Transverse Properties Prediction of Polymer Composites at High Strain Rates Based on Unit Cell Model

Abstract

Mechanical properties of the polymer composites are rate-dependent. The representative volume element (RVE) of unidirectional composites considering the rate-dependent effect of polymers is established with the Improved Bodner-Partom model implemented through three different numerical integration methods. Then, to increase stable time increment, the size of the RVE model is increased properly, and to relieve stress oscillation in the model, a mass scale method is adopted. Through applying periodic boundary conditions, one element model and one RVE model with fiber square arrangement are used to verify the accuracy of a constitutive model of the polymer and simulation method of RVE, respectively, with simulation results compared with the experiment results.
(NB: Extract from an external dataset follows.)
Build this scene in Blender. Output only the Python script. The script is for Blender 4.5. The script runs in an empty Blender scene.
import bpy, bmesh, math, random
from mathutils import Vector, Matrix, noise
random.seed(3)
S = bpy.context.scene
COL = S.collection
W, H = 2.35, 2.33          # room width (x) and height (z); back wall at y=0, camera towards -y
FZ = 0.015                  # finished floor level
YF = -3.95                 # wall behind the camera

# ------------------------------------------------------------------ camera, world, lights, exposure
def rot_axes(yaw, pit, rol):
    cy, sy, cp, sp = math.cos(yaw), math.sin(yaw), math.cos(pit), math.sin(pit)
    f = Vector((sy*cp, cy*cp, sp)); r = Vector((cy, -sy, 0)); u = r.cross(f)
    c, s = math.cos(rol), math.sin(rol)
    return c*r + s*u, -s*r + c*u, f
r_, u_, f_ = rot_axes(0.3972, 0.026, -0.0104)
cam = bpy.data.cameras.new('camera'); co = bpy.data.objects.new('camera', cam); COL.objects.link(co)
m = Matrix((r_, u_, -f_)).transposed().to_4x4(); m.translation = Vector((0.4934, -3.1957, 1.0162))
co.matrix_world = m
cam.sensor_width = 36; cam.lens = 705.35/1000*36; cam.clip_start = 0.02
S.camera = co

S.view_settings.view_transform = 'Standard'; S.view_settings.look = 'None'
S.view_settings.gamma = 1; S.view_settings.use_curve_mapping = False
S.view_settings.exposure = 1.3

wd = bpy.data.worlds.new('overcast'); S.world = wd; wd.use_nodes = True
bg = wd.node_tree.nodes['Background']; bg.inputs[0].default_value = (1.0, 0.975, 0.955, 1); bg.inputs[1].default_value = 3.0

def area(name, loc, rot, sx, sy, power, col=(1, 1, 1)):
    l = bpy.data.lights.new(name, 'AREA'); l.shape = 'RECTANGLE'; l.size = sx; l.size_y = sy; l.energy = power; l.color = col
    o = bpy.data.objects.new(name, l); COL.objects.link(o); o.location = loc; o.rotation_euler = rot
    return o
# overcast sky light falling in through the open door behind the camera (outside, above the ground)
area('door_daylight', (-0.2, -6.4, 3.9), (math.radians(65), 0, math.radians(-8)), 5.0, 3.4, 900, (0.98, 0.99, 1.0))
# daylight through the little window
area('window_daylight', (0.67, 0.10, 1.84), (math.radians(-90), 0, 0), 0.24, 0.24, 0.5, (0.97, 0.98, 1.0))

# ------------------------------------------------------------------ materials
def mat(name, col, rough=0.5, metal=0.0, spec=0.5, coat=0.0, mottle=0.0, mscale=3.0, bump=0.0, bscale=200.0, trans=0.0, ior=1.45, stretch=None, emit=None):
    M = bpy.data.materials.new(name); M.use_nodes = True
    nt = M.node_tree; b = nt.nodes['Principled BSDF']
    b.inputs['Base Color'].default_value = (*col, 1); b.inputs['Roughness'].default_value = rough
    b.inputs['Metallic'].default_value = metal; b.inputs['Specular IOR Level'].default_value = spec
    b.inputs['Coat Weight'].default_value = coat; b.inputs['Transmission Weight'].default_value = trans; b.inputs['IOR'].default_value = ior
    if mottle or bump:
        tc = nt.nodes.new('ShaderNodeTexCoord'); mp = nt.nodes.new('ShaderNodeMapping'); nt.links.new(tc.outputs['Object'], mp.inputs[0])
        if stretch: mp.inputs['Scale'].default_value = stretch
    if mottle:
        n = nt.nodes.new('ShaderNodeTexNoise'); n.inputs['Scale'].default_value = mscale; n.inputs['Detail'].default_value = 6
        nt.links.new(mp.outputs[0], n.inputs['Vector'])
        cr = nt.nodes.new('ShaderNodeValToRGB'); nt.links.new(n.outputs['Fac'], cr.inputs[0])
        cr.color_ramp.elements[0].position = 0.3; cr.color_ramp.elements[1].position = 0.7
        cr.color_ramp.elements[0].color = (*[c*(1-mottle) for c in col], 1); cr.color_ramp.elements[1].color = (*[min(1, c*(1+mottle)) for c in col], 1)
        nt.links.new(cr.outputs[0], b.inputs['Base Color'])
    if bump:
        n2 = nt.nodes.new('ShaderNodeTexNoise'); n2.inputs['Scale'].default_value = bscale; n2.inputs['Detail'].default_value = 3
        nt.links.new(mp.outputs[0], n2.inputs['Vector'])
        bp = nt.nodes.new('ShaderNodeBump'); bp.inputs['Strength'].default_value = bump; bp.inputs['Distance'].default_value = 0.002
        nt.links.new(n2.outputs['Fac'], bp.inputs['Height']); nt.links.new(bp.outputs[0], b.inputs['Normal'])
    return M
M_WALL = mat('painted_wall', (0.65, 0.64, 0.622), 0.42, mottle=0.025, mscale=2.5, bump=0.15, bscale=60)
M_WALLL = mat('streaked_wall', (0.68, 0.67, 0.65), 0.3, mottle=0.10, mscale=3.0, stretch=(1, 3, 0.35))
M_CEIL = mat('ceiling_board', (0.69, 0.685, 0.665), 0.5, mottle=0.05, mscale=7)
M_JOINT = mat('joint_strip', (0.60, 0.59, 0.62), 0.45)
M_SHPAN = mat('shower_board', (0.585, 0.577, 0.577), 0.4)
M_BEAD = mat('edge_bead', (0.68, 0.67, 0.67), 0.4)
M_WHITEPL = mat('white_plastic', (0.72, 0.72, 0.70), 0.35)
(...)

The corresponding CPU time consumed by the three different integration methods is compared simultaneously. The models with fiber random or regular distribution (square, diamond, and hexagon arrangement) are analyzed to reveal the effects of fiber arrangement on predicted response under high strain rate loading. Effects of void volume fraction on the response predicted from fiber regular arrangement models are presented. A numerical scheme is developed to establish models with fibers and voids random distribution. With Python language, effects of the fiber arrangement on the predicted results and influences of existence of voids with random distribution on composite mechanical properties are revealed using the Monte-Carlo method.